What to work on: Give a count of the lines below that have the string "Write" in them, with no other words.
## START Data for the task
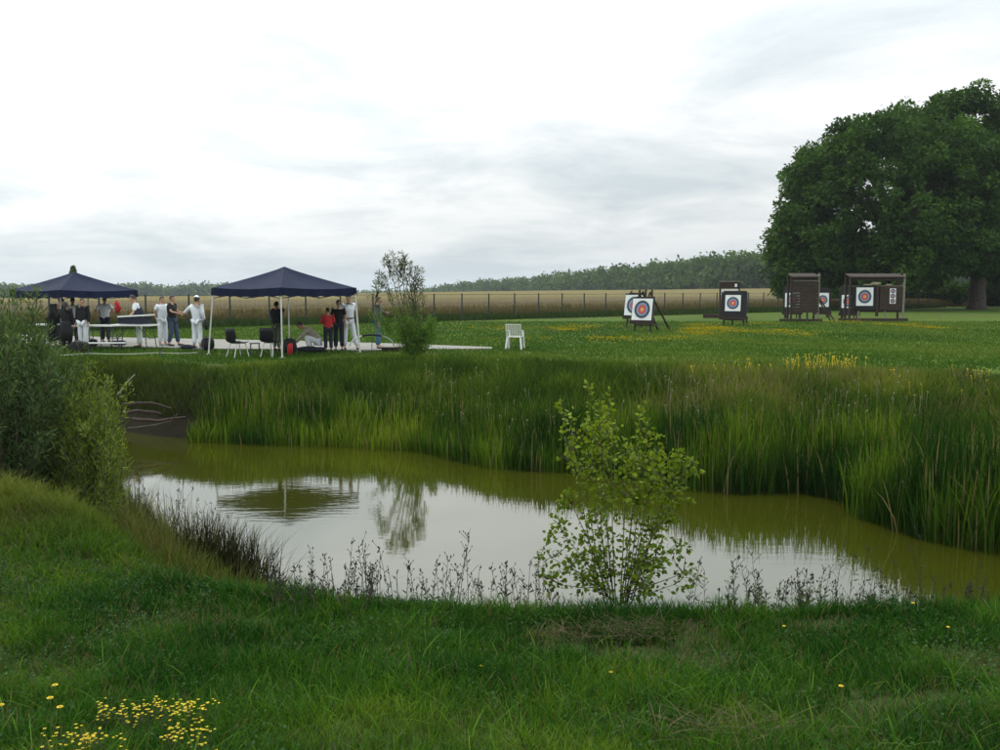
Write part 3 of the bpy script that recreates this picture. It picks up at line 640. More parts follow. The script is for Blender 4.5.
def target(label, loc, rz, W_, H_, zc_, tilt, frame=True, butt='black', facew=None, pegs=False, over=.0, prop=1.1, faceoff=(0,0)):
    root = empty('archery_target', (loc.x, loc.y, 0), R(rz), label, 'archery target', 'archery targets on the far lawn')
    rt = Matrix.Rotation(R(-tilt), 3, 'X'); piv = Vector((0,0,0))
    def T(v): return rt @ Vector(v)
    bm = bmesh.new(); box(bm, T((0,0,zc_)), (W_,.16,H_), rt); bmesh.ops.bevel(bm, geom=bm.edges[:], offset=.02, segments=2); obj('butt', bm, M[butt], root)
    f = face_mesh(facew[0], facew[1], root); f.location = T((faceoff[0],-.088,zc_+faceoff[1])); f.rotation_euler = (R(-tilt),0,R(0))
    top_ = zc_+H_/2+over
    for s in (-1, 1):
        bm = bmesh.new(); bar(bm, T((s*W_*.40,.11,0)), T((s*W_*.30,.11,top_)), .09,.06); obj('leg', bm, M['oldwood'], root)
        bm = bmesh.new(); bar(bm, T((s*W_*.18,.14,top_-.10)), (s*W_*.30, prop+.1, 0), .08,.06); obj('prop', bm, M['oldwood'], root)
    bm = bmesh.new(); bar(bm, T((-W_*.56,-.02,zc_-H_/2-.05)), T((W_*.56,-.02,zc_-H_/2-.05)), .10,.20); obj('shelf', bm, M['oldwood'], root)
    bm = bmesh.new(); bar(bm, T((-W_*.45,.13,zc_+H_/2+.06)), T((W_*.45,.13,zc_+H_/2+.06)), .06,.08)
    obj('crossbar', bm, M['oldwood'], root); bm = bmesh.new(); bar(bm, T((-W_*.36,.16,.35)), T((W_*.36,.16,.35)), .05,.06); bar(bm, (W_*.26,prop*.72,.34), T((W_*.36,.1,.34)), .05,.05); obj('crossbar', bm, M['oldwood'], root)
    if pegs:
        bm = bmesh.new(); bar(bm, T((0,.11,zc_+H_/2)), T((0,.11,top_+.02)), .08,.06)
        for x in (-.25,.2): bar(bm, T((x,.10,zc_+H_/2+.05)), T((x,.10,zc_+H_/2+.22)), .06,.05)
        obj('peg', bm, M['oldwood'], root)
    return root
target('archery target with white face in front, its straw boss paler at the side', G(641, 332), -38, 1.12, 1.10, 1.08, 9, butt='straw', facew=(1.08,1.04), pegs=True, over=.42, prop=2.2)
target('archery target half hidden behind the leftmost front target', G(633, 327.5), -38, 1.2, 1.2, 1.20, 9, facew=(1.15,1.10), over=.2, prop=1.5)
target('archery target on a wide black butt in front of the small brown rack', G(733, 326), -25, 1.42, 1.40, 1.20, 8, facew=(.86,.90), over=.02, prop=1.9, faceoff=(-.05,.08))
target('archery target on a black butt showing left of the first timber shelter', G(792, 318.5), -14, 1.25, 1.75, 1.30, 6, facew=(1.0,1.0), over=.1, prop=1.2, faceoff=(0,.0))
target('archery target on a black butt glimpsed right of the first timber shelter', G(823, 318), -16, 1.0, 1.7, 1.25, 6, facew=(.84,1.0), over=.1, prop=1.5, faceoff=(-.05,.05))
target('archery target on dark butt partly behind the second timber shelter', G(849, 318.5), -18, 1.3, 1.9, 1.30, 6, facew=(.95,.92), over=.05, prop=1.6, faceoff=(-.05,-.1))

# small rack behind the black target
p_ = G(729, 318); root = empty('equipment_rack', (p_.x, p_.y, 0), R(-8), 'small brown roofed rack standing behind the black target', 'rack')
bm = bmesh.new(); box(bm, (0,0,2.62), (1.42,.5,.05)); obj('roof', bm, M['greywood'], root)
bm = bmesh.new(); box(bm, (0,-.18,2.34), (1.30,.04,.48)); obj('board', bm, M['oldwood'], root)
bm = bmesh.new(); box(bm, (0,-.15,1.86), (1.22,.05,.42)); obj('white_panel', bm, M['whiteplast'], root)
for s in (-1, 1):
    for q in (-.2, .2):
        bm = bmesh.new(); bar(bm, (s*.66,q,0), (s*.66,q,2.6), .09); obj('post', bm, M['oldwood'], root)
bm = bmesh.new(); box(bm, (.42,-.225,2.34), (.16,.03,.22)); obj('plate', bm, M['paper'], root)
bm = bmesh.new(); box(bm, (-1.2,-.1,.14), (1.3,.35,.26)); obj('ground_beam', bm, M['oldwood'], root)

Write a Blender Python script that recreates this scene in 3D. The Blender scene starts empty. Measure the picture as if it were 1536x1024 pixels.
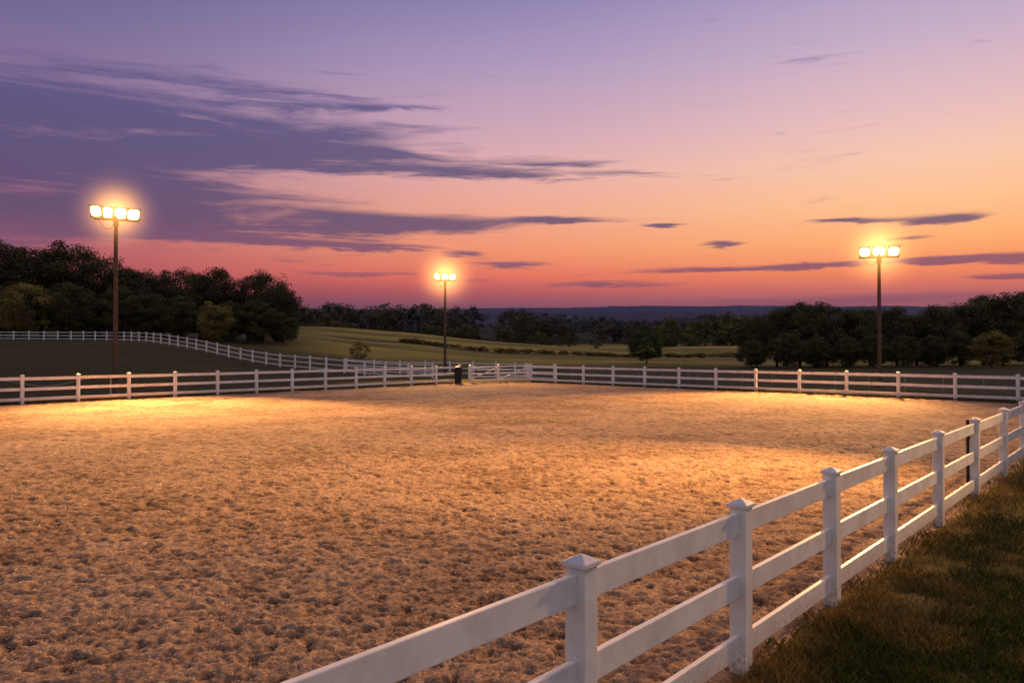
## END Data for the task
Answer below: 2